CLARA VONDRICH: So we’re here today to band together. We’re all so grateful that you made it out in the blustery cold. In just two days, we’ve organized 200 groups around the country after the State put out its final environmental impact statement. And despite the fact that it recognizes that tar sands have 17 percent more carbon emissions than regular old crude, they still say that this pipeline won’t make a difference. And we’re here to say, “No, that’s not true. This pipeline will make a difference, and we have to stop it.”
PROTESTERS: No KXL! No KXL! No KXL! No KXL! No KXL! No KXL!
BILL McKIBBEN: The State Department released their long-awaited final environmental impact statement. This one didn’t do what all the ones before had done and say that there would be no significant environmental impact from Keystone. Nobody believes that anymore. In fact, the report said that in a scenario where you tried to do something about climate or you tried to constrain carbon, then this would be a serious problem, this pipeline bringing 800,000 barrels of oil a day down from Canada. That might seem obvious to you, I or anybody else who looks at it, but that’s what it’s taken years to get these guys to even begin to admit.
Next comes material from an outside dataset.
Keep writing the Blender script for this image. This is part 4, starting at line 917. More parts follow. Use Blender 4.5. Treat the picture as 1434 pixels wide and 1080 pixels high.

There are a million—a million—nodes of resistance all over this country and all around this world, and this fight over Keystone is one of these places. We’re not going to win the battle against global warming by stopping Keystone, but we are going to show that the fossil fuel industry doesn’t always get its way.
This issue has already brought more Americans into the streets than any environmental issue in decades, and now, finally, we’re at the point of decision. It’s out of the hands of the bought-off bureaucrats who have been delaying it in the State Department for years and doing the bidding of the fossil fuel industry. Now we’re going to find out whether John Kerry and Barack Obama are similarly captives of the oil industry or whether they’re willing to really stand up when it counts for the commitments they’ve made about climate change.
CLAYTON THOMAS-MULLER: When I say, “Idle,” you say, “No more!” Idle!
PROTESTERS: No more!
CLAYTON THOMAS-MULLER: Idle!
PROTESTERS: No more!
CLAYTON THOMAS-MULLER: Idle!
PROTESTERS: No more!
CLAYTON THOMAS-MULLER: Each and every single one of you is part of the emergence of the biggest social movement in the history of the members of the five-fingered nation, the human race. And so, I commend you. Now this fight against tar sands and its associated infrastructure has been a fight that has gotten a lot of attention lately, but it’s been a fight that indigenous peoples on the front line of Obama, of the United States of America’s energy policy, of the Canadian government’s energy policy, and these people have been resisting unsustainable development for decades. We do not want this KXL. We do not want tar sands in our lands. If we don’t focus at least 40 to 50 percent of our efforts to supporting communities on the front line in northern Alberta, and the tar sands continue to expand, then our grandchildren’s children will be campaigning against pipelines and shipping lanes and refinery upgrades for this dirty oil.